:: Aim of the task ::
Begin with the first line below and retype each line exactly through the line containing "sc.camera = cam". Any pictures are to be left out.

:: Data for this exercise ::
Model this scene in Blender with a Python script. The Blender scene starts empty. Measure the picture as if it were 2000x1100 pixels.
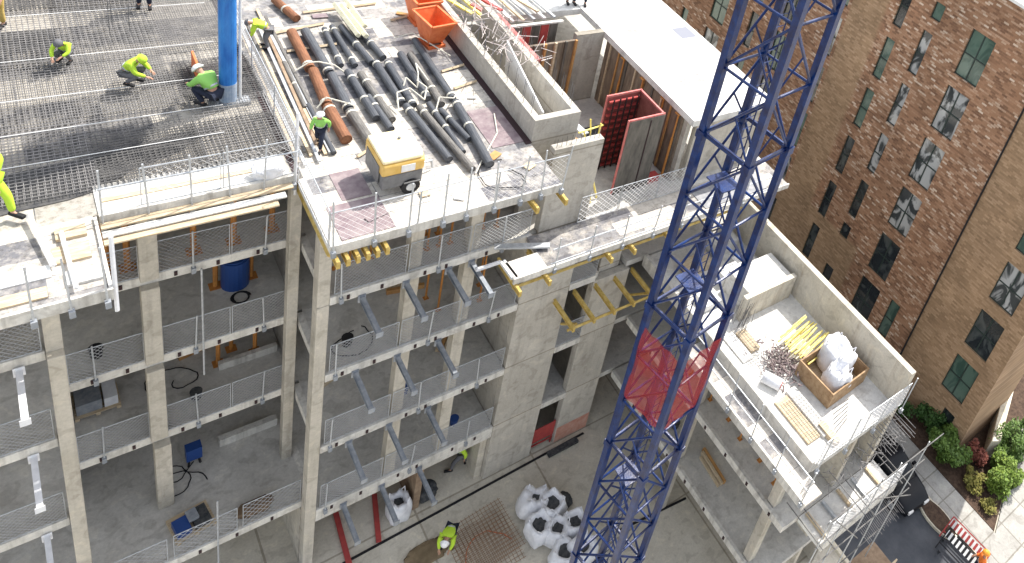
import bpy, bmesh, math, random
from mathutils import Vector, Matrix, Euler, noise
R_ = random.Random(7)
sc = bpy.context.scene
COL = sc.collection

# ------------------------------------------------------------------ camera, world, sun, exposure
HC = 31.46
cam_d = bpy.data.cameras.new("camera")
cam = bpy.data.objects.new("camera", cam_d); COL.objects.link(cam)
RX = (0.6999995954, -0.6506018603, 0.2944788375)      # image right in world
RY = (-0.1044296296, -0.5011737682, -0.8590222963)    # image down in world
RZ = (0.7064665731, 0.5705629444, -0.4187635463)      # view direction
m = Matrix(((RX[0], -RY[0], -RZ[0]), (RX[1], -RY[1], -RZ[1]), (RX[2], -RY[2], -RZ[2])))
cam.matrix_world = Matrix.Translation((0, -16.6667, HC)) @ m.to_4x4()
cam_d.sensor_width = 36; cam_d.lens = 1571.8586 / 2000 * 36
cam_d.shift_x = (1000 - 1571.41) / 2000; cam_d.shift_y = (38.911 - 550) / 2000
cam_d.clip_start = 0.1; cam_d.clip_end = 2000
sc.camera = cam

SUN_DIR = Vector((0.62, 0.20, 1.0)).normalized()       # towards the sun
world = bpy.data.worlds.new("World"); sc.world = world; world.use_nodes = True
nt = world.node_tree; bg = nt.nodes["Background"]
sky = nt.nodes.new("ShaderNodeTexSky"); sky.sky_type = 'NISHITA'; sky.sun_disc = False
sky.sun_elevation = math.asin(SUN_DIR.z); sky.sun_rotation = math.atan2(SUN_DIR.x, SUN_DIR.y)
sky.dust_density = 2.0; sky.air_density = 1.0; sky.ozone_density = 0.6
hs_ = nt.nodes.new("ShaderNodeHueSaturation"); hs_.inputs["Saturation"].default_value = 0.32
nt.links.new(sky.outputs[0], hs_.inputs["Color"]); nt.links.new(hs_.outputs[0], bg.inputs[0]); bg.inputs[1].default_value = 0.15
sd = bpy.data.lights.new("sun", 'SUN'); sd.energy = 2.7; sd.angle = math.radians(0.5); sd.color = (1, 0.95, 0.87)
so = bpy.data.objects.new("sun", sd); COL.objects.link(so)
so.rotation_euler = SUN_DIR.to_track_quat('Z', 'Y').to_euler(); so.location = (40, 10, 60)
sc.view_settings.view_transform = 'Standard'; sc.view_settings.look = 'None'
sc.view_settings.gamma = 1; sc.view_settings.exposure = 1.26
sc.cycles.max_bounces = 8; sc.cycles.diffuse_bounces = 4

# ------------------------------------------------------------------ materials
def mk(name, col, col2=None, scale=2.0, rough=0.8, metal=0.0, bump=0.0, streak=None, detail=6.0, lo=0.35, hi=0.65, spec=0.3, bscale=None):
    M = bpy.data.materials.new(name); M.use_nodes = True
    n = M.node_tree; b = n.nodes["Principled BSDF"]
    b.inputs["Roughness"].default_value = rough; b.inputs["Metallic"].default_value = metal
    b.inputs["Specular IOR Level"].default_value = spec
    b.inputs["Base Color"].default_value = (*col, 1)
    if col2 is not None or bump:
        tc = n.nodes.new("ShaderNodeTexCoord"); mp = n.nodes.new("ShaderNodeMapping")
        n.links.new(tc.outputs["Object"], mp.inputs[0])
        if streak: mp.inputs["Scale"].default_value = streak
        nz = n.nodes.new("ShaderNodeTexNoise"); nz.inputs["Scale"].default_value = scale; nz.inputs["Detail"].default_value = detail
        nz.inputs["Roughness"].default_value = 0.65
        n.links.new(mp.outputs[0], nz.inputs["Vector"])
    if col2 is not None:
        cr = n.nodes.new("ShaderNodeValToRGB")
        cr.color_ramp.elements[0].position = lo; cr.color_ramp.elements[1].position = hi
        cr.color_ramp.elements[0].color = (*col, 1); cr.color_ramp.elements[1].color = (*col2, 1)
        n.links.new(nz.outputs["Fac"], cr.inputs[0]); n.links.new(cr.outputs[0], b.inputs["Base Color"])
    if bump:
        nb = n.nodes.new("ShaderNodeTexNoise"); nb.inputs["Scale"].default_value = bscale or scale * 6; nb.inputs["Detail"].default_value = 4
        n.links.new(tc.outputs["Object"], nb.inputs["Vector"])
        bp = n.nodes.new("ShaderNodeBump"); bp.inputs["Strength"].default_value = bump; bp.inputs["Distance"].default_value = 0.03
        n.links.new(nb.outputs["Fac"], bp.inputs["Height"]); n.links.new(bp.outputs[0], b.inputs["Normal"])
    return M

class G:  # tiny node helper
    def __init__(s, M): s.n = M.node_tree; s.b = s.n.nodes["Principled BSDF"]
    def add(s, t, **k):
        x = s.n.nodes.new(t)
        for a, v in k.items():
            if a.startswith("i_"): x.inputs[a[2:].replace("_", " ")].default_value = v
            else: setattr(x, a, v)
        return x
    def ln(s, a, b): s.n.links.new(a, b)
    def ramp(s, fac, pts):
        r = s.add("ShaderNodeValToRGB"); e = r.color_ramp.elements
        while len(e) < len(pts): e.new(0.5)
        for i, (p, c) in enumerate(pts): e[i].position = p; e[i].color = (*c, 1)
        s.ln(fac, r.inputs[0]); return r.outputs[0]
    def mix(s, fac, a, b, blend='MIX'):
        x = s.add("ShaderNodeMix", data_type='RGBA', blend_type=blend)
        for k, v in ((0, fac), (6, a), (7, b)):
            if hasattr(v, 'links') or hasattr(v, 'is_linked'): s.ln(v, x.inputs[k])
            elif isinstance(v, tuple): x.inputs[k].default_value = (*v, 1)
            else: x.inputs[k].default_value = v
        return x.outputs[2]

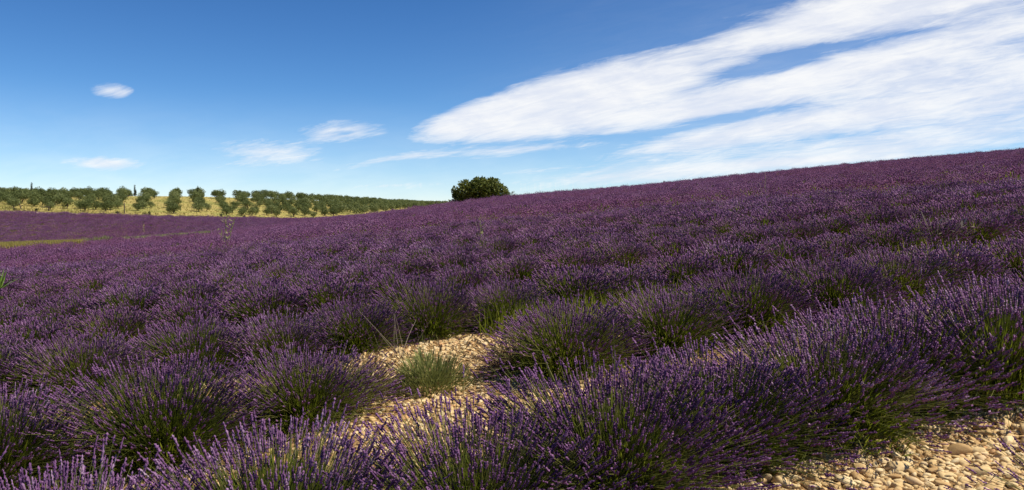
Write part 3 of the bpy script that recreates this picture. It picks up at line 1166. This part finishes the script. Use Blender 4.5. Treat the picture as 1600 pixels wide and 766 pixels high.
def shrub(name, loc, w, h, n, mat, lab, cat, group=None, leaf=0.1):
    root = empty(name, loc)
    rng2 = np.random.default_rng(int(abs(loc[0] * 97 + loc[1] * 13)) + 3)
    g = Geo()
    cl = []
    for i in range(4):
        p = (rng2.uniform(-0.5, 0.5) * w * 0.6, rng2.uniform(-0.5, 0.5) * w * 0.5, h * rng2.uniform(0.35, 0.65))
        trunk_tubes(g, rng2, (0, 0, -0.1), p, 0.03 * h, 0.012 * h, 0.1, 4, 4)
        cl.append((*p, w * rng2.uniform(0.25, 0.36), h * rng2.uniform(0.28, 0.4)))
    add_part(root, "stem", g.mesh("stem", M["bark"], True))
    add_part(root, "foliage", crown_mesh("foliage", rng2, cl, n, leaf, leaf * 0.5, M[mat], 0.3))
    return tag(root, lab, cat, group)


for (px, w, h, lab) in [(797, 1.6, 1.1, "low green shrub just right of the lone round tree"), (788, 1.5, 1.5, "small shrub tucked against the right side of the round tree")]:
    u = float(PU(px))
    y = float(fD(u)) + 1.5
    shrub("shrub", G(u * y, y), w, h + 0.4, 500, "oak", lab, "shrub", leaf=0.2)
u = float(PU(1037))
y = float(fD(u)) - 1
shrub("shrub", G(u * y, y), 0.35, 1.3, 120, "dark_shrub", "tiny upright shrub breaking the purple skyline right of the round tree", "shrub", leaf=0.12)

# dark little shrubs and posts on the orchard's front edge
EG = "small dark shrubs on the edge of the dry grass"
for (px, w, h, lab) in [(24, 0.5, 0.5, "tiny dark shrub at the far left end of the orchard edge"), (58, 0.6, 0.6, "tiny dark shrub by the track, second from the far left"),
                        (184, 0.9, 0.7, "low dark shrub beside the thin post on the orchard edge"), (226, 1.0, 0.6, "low dark shrub under the olive left of the open lane"),
                        (234, 0.7, 0.9, "taller dark shrub left of the open lane on the orchard edge"), (345, 0.7, 0.9, "small dark shrub right of the open lane on the orchard edge"),
                        (382, 0.7, 0.7, "small dark shrub farthest right on the orchard's bare edge")]:
    u = float(PU(px))
    y = float(fE(u)) - 1.5
    shrub("shrub", G(u * y, y, 0.3), w, h, 160, "dark_shrub", lab, "shrub", EG, leaf=0.16)


def snag(px, y_off, h, lean, lab, branches):
    u = float(PU(px))
    y = float(fE(u)) + y_off
    root = empty("dead_tree", G(u * y, y, 0.25))
    rng2 = np.random.default_rng(px)
    g = Geo()
    trunk_tubes(g, rng2, (0, 0, -0.2), (lean, 0, h), 0.15, 0.08, 0.08, 6, 6)
    g2 = Geo()
    for (f, bx, bz) in branches:
        trunk_tubes(g2, rng2, (lean * f, 0, h * f), (lean * f + bx, rng2.normal(0, 0.2), h * f + bz), 0.07, 0.03, 0.1, 4, 5)
    add_part(root, "trunk", g.mesh("trunk", M["dark_seed"], True))
    add_part(root, "branches", g2.mesh("branches", M["dark_seed"], True))
    tag(root, lab, "dead tree")


snag(36, 1.5, 1.2, -0.5, "leaning black dead trunk on the dry grass at far left", [(0.9, -0.4, 0.3), (0.6, 0.9, 0.5)])
snag(77, 0.0, 0.9, 0.0, "squat black stump with a side branch at the orchard's edge", [(0.95, -1.1, 0.25), (0.9, 0.35, 0.3)])
u = float(PU(195))
y = float(fE(u)) + 1.5
post = empty("wooden_post", G(u * y, y, 0.2))
g = Geo()
g.add(*tubes(np.array([[[0, 0, -0.2], [0, 0, 1.75], [0.01, 0, 2.2], [0.01, 0, 2.24]]]), np.array([[0.11, 0.10, 0.09, 0.02]]), 8))
add_part(post, "pole", g.mesh("pole", M["bark"], True))
g = Geo()
g.add(*tubes(np.array([[[0.1, 0, 0.0], [0.02, 0, 0.9]]]), np.array([[0.05, 0.04]]), 6))
add_part(post, "brace", g.mesh("brace", M["bark"], True))
tag(post, "thin dark wooden post standing on the dry orchard edge", "post")


# ---------------------------------------------------------------- grass, weeds, stalks
def grass_patch(name, pts, hmin, hmax, w, mat, seed, blades=5):
    rng2 = np.random.default_rng(seed)
    p = np.repeat(np.asarray(pts), blades, 0)
    p = p + rng2.normal(0, 0.10, p.shape) * np.array([1, 1, 0])
    d = np.column_stack([rng2.normal(0, 0.3, len(p)), rng2.normal(0, 0.3, len(p)), np.ones(len(p))])
    v, q = kites(p, d, np.column_stack([np.cos(p[:, 0] * 50), np.sin(p[:, 0] * 50), 0 * p[:, 0]]) + 1e-3, rng2.uniform(hmin, hmax, len(p)), w, 0.3)
    return tag(obj(name, mesh_np(name, v, q, M[mat])), kind="stuff")


grng = np.random.default_rng(61)


def strip(px0, px1, dy0, dy1, n):
    u = PU(grng.uniform(px0, px1, n))
    taper = np.clip((px1 - (u * F + CX)) / max(px1 - px0, 1) * 2.2, 0.15, 1.0)
    y = fD(u) + dy0 - 1.5 + (dy1 - dy0) * grng.uniform(0, 1, n) * taper
    x = u * y
    return np.column_stack([x, y, gz(x, y)])


grass_patch("dry_grass", strip(-60, 128, -16.0, 9, 11000), 0.6, 1.1, 0.09, "grass_olive", 1)
grass_patch("weeds", strip(128, 170, 1, 6, 260), 0.6, 1.3, 0.10, "weed", 2)
grass_patch("weeds", strip(194, 330, -5, 6, 2600), 0.6, 1.0, 0.09, "weed", 3)
w = grng.uniform(0, 1, (26000, 2))
wy = 8.5 + 50 * w[:, 0] ** 1.3
wx = (w[:, 1] * 1.36 - 0.68) * wy
wk = np.sin(wx * 0.9 + 2 * np.sin(wy * 0.31)) * np.sin(wy * 0.7 + 1.3 * np.sin(wx * 0.43) + 1.0)
wr = (np.stack([wx, wy], -1) - O1) @ RN
near_row = np.min(np.abs(wr[:, None] - np.array(offs[:40])[None]), 1)
sel = (wk > 0.38) & (near_row > 0.42)
wx, wy = wx[sel], wy[sel]
grass_patch("field_grass", np.column_stack([wx, wy, gz(wx, wy)]), 0.18, 0.44, 0.020, "leaf", 5, 4)
n = 5200
u = grng.uniform(-0.68, EDGE_R - 0.01, n)
y = fE(u) - 2.2 + (fC(u) - fE(u)) * grng.uniform(0, 1, n) ** 1.6
grass_patch("meadow_grass", np.column_stack([u * y, y, gz(u * y, y) + 0.28]), 0.12, 0.42, 0.09, "grass_dry", 4, 4)


def stalks(name, px, py, n, hmin, hmax, spread, mat, lab, cat, heads=None, leaves=0, leafmat="weed", seed=1, r=0.004, group=None, loc=None, bleach=True):
    """an upright weed: bare stalks, with side leaves or seed heads when it has them"""
    rng2 = np.random.default_rng(seed)
    p = at(px, py) if loc is None else np.array(loc)
    root = empty(name, tuple(p))
    d = np.column_stack([rng2.normal(0, spread, n), rng2.normal(0, spread, n), np.ones(n)])
    L = rng2.uniform(hmin, hmax, n)
    t = np.linspace(0, 1, 5)
    c = rng2.normal(0, 0.03, (n, 1, 3)) * np.array([1, 1, 0]) + d[:, None, :] * (L[:, None] * t)[..., None]
    c[:, :, :2] += (rng2.normal(0, 0.12, (n, 1, 2)) * (t ** 2)[None, :, None]) * L[:, None, None]
    for i in range(n):
        g = Geo()
        g.add(*tubes(c[i:i + 1], np.linspace(r, r * 0.5, 5)[None], 4, rng2))
        add_part(root, "stalk", g.mesh("stalk", M[mat], True))
    if leaves:
        j = rng2.integers(0, n, leaves)
        tt = rng2.uniform(0.2, 0.95, leaves)
        q = d[j] * (L[j] * tt)[:, None]
        dd = unit(rng2, leaves) + np.array([0, 0, 0.6])
        e1, _ = frames(dd)
        o_ = add_part(root, "leaves", mesh_np("leaves", *kites(q, dd, e1, rng2.uniform(0.5, 1.2, leaves) * 0.16 * hmax, 0.05 * hmax), M[leafmat]), True)
    tag(root, lab, cat, group)
    return root


stalks("dry_weed", 628, 560, 7, 0.25, 0.52, 0.33, "bleached", "bare bleached stalks fanning up behind the pale green bush", "weed", seed=3, r=0.0034)
stalks("dry_weed", 585, 552, 5, 0.2, 0.34, 0.5, "bleached", "low leaning bleached twigs left of the bleached stalks in the gap", "weed", seed=4, r=0.003)
pw = at(755, 402)
stalks("tall_weed", 755, 402, 3, 0.9, 1.25, 0.08, "bleached", "tall thin pale weed standing above the lavender mid slope", "weed", leaves=26, seed=5, r=0.010, loc=pw)
pw = at(350, 397)
stalks("tall_weed", 350, 397, 4, 1.2, 1.8, 0.12, "weed", "yellow-green leafy weed sticking out of the purple field at left", "weed", leaves=60, seed=6, r=0.02, loc=pw)
pw = at(1195, 318)
stalks("dry_weed", 1195, 318, 9, 0.9, 1.5, 0.35, "bleached", "bleached bare weed clump high on the right slope", "weed", seed=7, r=0.012, loc=pw)
pw = at(1375, 368)
stalks("dry_weed", 1375, 368, 12, 0.5, 0.8, 0.45, "bleached", "pale dry stalk clump among bushes right of the green tufts", "weed", seed=8, r=0.006, loc=pw)
pw = at(1465, 400)
stalks("dry_weed", 1465, 400, 18, 0.45, 0.7, 0.4, "bleached", "whitish dry seed stalks nearest the right edge of the field", "weed", seed=9, r=0.006, leaves=40, leafmat="bleached", loc=pw)
pw = at(205, 380)
stalks("dry_weed", 226, 371, 3, 1.4, 2.0, 0.1, "bleached", "pale dry weed standing in the grassy strip at left", "weed", leaves=30, seed=10, r=0.02, leafmat="grass_dry", loc=at(226, 369))

# the spiky green plant cut by the left edge
p = at(-4, 490)
root = empty("spiky_plant", tuple(p))
rng = np.random.default_rng(700)
for i in range(14):
    a = 6.28 * i / 14 + rng.uniform(-0.2, 0.2)
    el = rng.uniform(0.5, 1.3)
    L = rng.uniform(0.45, 0.62)
    d = np.array([math.cos(a) * math.cos(el), math.sin(a) * math.cos(el), math.sin(el)])
    e1, e2 = frames(d[None])
    t = np.linspace(0, 1, 6)
    mid_ = d * L * t[:, None] + np.array([0, 0, -0.10]) * (t ** 2)[:, None] * math.cos(el)
    w = 0.030 * np.array([0.7, 1.0, 1.0, 0.8, 0.5, 0.03])
    up = e2[0] * np.sign(e2[0][2] + 1e-6)
    ring = np.stack([mid_ - e1[0] * w[:, None], mid_ - up * (w * 0.35)[:, None], mid_ + e1[0] * w[:, None], mid_ + up * (w * 0.05)[:, None]], 1)
    idx = np.arange(24).reshape(6, 4)
    q = np.stack([idx[:-1], np.roll(idx[:-1], -1, 1), np.roll(idx[1:], -1, 1), idx[1:]], -1).reshape(-1, 4)
    add_part(root, "leaf", mesh_np("leaf", ring.reshape(-1, 3) + np.array([0, 0, 0.50]), q, M["spiky"], True))
g = Geo()
trunk_tubes(g, rng, (0, 0, -0.1), (0, 0, 0.52), 0.06, 0.05, 0.02)
add_part(root, "stem", g.mesh("stem", M["bark"], True))
tag(root, "bright green spiky plant cut off by the left edge of the photo", "spiky plant")
print("bushes", len(THINGS), "far", len(fp), "olives", n_ol, "rest", len(rest), "stones", len(big))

:: Solution below ::
Model this scene in Blender with a Python script. The Blender scene starts empty. Measure the picture as if it were 2000x1100 pixels.
import bpy, bmesh, math, random
from mathutils import Vector, Matrix, Euler, noise
R_ = random.Random(7)
sc = bpy.context.scene
COL = sc.collection

# ------------------------------------------------------------------ camera, world, sun, exposure
HC = 31.46
cam_d = bpy.data.cameras.new("camera")
cam = bpy.data.objects.new("camera", cam_d); COL.objects.link(cam)
RX = (0.6999995954, -0.6506018603, 0.2944788375)      # image right in world
RY = (-0.1044296296, -0.5011737682, -0.8590222963)    # image down in world
RZ = (0.7064665731, 0.5705629444, -0.4187635463)      # view direction
m = Matrix(((RX[0], -RY[0], -RZ[0]), (RX[1], -RY[1], -RZ[1]), (RX[2], -RY[2], -RZ[2])))
cam.matrix_world = Matrix.Translation((0, -16.6667, HC)) @ m.to_4x4()
cam_d.sensor_width = 36; cam_d.lens = 1571.8586 / 2000 * 36
cam_d.shift_x = (1000 - 1571.41) / 2000; cam_d.shift_y = (38.911 - 550) / 2000
cam_d.clip_start = 0.1; cam_d.clip_end = 2000
sc.camera = cam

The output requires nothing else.